Exercise requirements.
Select every line holding the word "objects" and copy it.

= = =

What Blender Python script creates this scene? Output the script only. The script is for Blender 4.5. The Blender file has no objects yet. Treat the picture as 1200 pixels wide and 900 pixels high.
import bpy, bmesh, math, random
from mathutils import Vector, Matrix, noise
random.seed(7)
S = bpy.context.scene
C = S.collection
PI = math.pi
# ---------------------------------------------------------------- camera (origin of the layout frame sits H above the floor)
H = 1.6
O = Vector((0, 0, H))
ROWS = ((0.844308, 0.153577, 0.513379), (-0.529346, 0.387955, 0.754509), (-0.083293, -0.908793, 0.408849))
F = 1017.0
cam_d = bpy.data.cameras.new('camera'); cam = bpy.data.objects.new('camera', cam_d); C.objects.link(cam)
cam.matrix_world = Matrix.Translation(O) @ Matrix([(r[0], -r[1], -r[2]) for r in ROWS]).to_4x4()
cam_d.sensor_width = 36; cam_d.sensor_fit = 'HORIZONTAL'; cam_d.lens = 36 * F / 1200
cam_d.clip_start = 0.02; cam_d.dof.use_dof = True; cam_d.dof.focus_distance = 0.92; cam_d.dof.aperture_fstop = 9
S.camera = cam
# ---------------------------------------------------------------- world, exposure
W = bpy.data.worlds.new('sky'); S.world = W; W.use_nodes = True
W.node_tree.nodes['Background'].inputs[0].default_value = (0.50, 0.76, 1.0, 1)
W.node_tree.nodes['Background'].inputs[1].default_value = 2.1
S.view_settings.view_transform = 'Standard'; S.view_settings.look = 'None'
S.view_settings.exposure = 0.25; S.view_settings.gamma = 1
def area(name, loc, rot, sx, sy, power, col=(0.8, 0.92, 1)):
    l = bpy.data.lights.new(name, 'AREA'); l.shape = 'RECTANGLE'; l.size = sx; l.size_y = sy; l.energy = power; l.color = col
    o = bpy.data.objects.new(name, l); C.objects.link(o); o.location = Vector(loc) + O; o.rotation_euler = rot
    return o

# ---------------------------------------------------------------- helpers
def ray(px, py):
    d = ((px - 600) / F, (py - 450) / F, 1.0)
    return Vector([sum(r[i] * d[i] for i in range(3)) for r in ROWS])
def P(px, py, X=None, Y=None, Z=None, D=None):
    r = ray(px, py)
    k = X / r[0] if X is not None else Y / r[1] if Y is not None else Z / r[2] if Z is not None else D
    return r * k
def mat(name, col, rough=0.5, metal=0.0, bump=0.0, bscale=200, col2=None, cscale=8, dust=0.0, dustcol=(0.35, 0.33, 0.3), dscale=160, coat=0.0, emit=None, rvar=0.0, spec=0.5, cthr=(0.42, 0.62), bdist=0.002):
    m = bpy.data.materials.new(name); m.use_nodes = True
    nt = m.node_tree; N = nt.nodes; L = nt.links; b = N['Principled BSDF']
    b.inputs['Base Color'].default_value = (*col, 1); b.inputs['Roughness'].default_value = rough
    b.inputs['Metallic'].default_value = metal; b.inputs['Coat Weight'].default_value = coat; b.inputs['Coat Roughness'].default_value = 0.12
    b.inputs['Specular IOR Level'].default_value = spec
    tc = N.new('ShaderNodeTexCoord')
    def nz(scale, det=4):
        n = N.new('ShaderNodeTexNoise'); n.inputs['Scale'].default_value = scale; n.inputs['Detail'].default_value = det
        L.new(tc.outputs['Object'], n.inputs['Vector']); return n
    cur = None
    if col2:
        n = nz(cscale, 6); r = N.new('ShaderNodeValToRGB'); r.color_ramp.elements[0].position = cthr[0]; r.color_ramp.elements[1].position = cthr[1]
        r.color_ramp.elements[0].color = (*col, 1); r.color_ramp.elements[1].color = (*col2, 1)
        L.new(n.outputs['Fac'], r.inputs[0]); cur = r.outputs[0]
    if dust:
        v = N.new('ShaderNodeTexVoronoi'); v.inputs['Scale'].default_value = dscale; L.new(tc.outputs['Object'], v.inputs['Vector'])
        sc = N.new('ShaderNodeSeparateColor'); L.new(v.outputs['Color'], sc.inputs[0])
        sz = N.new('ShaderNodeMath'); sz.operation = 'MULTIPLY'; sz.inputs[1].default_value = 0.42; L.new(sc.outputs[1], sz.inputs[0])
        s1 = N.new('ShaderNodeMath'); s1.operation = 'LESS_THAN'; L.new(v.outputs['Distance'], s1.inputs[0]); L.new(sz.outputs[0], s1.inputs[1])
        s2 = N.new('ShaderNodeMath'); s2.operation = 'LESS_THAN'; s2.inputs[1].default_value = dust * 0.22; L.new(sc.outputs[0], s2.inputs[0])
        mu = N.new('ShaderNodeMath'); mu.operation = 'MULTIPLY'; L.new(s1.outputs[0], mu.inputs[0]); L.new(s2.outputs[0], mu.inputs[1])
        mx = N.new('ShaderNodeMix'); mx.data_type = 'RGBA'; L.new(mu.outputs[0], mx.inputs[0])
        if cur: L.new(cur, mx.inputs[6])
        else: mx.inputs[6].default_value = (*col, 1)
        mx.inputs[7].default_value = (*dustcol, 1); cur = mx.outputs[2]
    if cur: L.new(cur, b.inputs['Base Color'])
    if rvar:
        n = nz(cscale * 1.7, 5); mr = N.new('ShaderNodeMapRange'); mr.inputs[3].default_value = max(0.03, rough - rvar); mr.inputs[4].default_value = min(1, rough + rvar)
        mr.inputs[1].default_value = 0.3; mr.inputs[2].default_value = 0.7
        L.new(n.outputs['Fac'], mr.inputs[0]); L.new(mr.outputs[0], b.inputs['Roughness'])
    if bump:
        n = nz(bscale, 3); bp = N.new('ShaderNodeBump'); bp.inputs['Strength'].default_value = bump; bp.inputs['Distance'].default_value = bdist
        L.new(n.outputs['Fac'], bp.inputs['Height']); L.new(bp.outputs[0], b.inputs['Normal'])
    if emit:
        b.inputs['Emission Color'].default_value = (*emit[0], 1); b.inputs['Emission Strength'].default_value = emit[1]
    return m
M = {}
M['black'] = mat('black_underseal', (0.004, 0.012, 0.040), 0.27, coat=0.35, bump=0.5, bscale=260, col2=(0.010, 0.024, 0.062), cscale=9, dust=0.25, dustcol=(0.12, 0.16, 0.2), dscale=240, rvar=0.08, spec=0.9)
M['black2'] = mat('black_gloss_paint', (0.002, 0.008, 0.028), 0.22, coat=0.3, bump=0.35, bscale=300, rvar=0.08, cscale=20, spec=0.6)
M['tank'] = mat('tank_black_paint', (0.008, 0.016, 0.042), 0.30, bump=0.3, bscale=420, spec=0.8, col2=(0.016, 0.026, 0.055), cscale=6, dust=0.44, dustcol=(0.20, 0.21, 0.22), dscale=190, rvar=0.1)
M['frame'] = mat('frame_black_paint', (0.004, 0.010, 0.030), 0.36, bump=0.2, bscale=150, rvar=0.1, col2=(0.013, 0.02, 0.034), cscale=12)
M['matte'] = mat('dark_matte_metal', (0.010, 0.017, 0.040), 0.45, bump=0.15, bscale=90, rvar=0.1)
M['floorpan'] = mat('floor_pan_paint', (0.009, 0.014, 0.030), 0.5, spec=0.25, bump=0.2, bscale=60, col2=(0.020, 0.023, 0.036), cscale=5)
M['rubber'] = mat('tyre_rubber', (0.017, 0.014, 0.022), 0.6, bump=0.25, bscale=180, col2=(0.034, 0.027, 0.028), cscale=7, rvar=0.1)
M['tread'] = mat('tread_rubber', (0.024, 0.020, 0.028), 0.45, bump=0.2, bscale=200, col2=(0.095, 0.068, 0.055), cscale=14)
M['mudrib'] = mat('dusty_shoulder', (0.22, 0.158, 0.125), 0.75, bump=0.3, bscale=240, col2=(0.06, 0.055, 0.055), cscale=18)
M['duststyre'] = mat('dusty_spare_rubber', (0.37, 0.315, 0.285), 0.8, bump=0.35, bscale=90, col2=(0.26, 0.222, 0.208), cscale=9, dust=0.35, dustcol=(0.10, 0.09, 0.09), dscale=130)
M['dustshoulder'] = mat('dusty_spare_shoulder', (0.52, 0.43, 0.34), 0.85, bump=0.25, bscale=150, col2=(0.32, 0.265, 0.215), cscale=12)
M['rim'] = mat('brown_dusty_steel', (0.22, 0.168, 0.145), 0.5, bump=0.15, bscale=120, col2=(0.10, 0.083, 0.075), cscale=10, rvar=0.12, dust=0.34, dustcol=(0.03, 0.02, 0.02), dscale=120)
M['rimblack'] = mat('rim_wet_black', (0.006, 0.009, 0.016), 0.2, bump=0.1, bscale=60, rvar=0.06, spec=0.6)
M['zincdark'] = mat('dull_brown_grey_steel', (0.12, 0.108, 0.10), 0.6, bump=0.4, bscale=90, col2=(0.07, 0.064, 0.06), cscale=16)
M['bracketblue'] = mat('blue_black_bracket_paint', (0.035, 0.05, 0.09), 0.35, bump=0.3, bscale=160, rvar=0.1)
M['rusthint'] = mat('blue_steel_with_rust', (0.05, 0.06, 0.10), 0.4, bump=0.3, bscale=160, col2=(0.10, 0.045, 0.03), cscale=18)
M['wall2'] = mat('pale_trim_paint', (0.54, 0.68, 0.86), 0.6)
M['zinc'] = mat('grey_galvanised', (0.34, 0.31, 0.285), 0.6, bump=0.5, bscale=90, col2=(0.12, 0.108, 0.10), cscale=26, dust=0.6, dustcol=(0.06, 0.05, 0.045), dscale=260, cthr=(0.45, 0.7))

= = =

Exercise answer.
What Blender Python script creates this scene? Output the script only. The script is for Blender 4.5. The Blender file has no objects yet. Treat the picture as 1200 pixels wide and 900 pixels high.
cam_d = bpy.data.cameras.new('camera'); cam = bpy.data.objects.new('camera', cam_d); C.objects.link(cam)
    o = bpy.data.objects.new(name, l); C.objects.link(o); o.location = Vector(loc) + O; o.rotation_euler = rot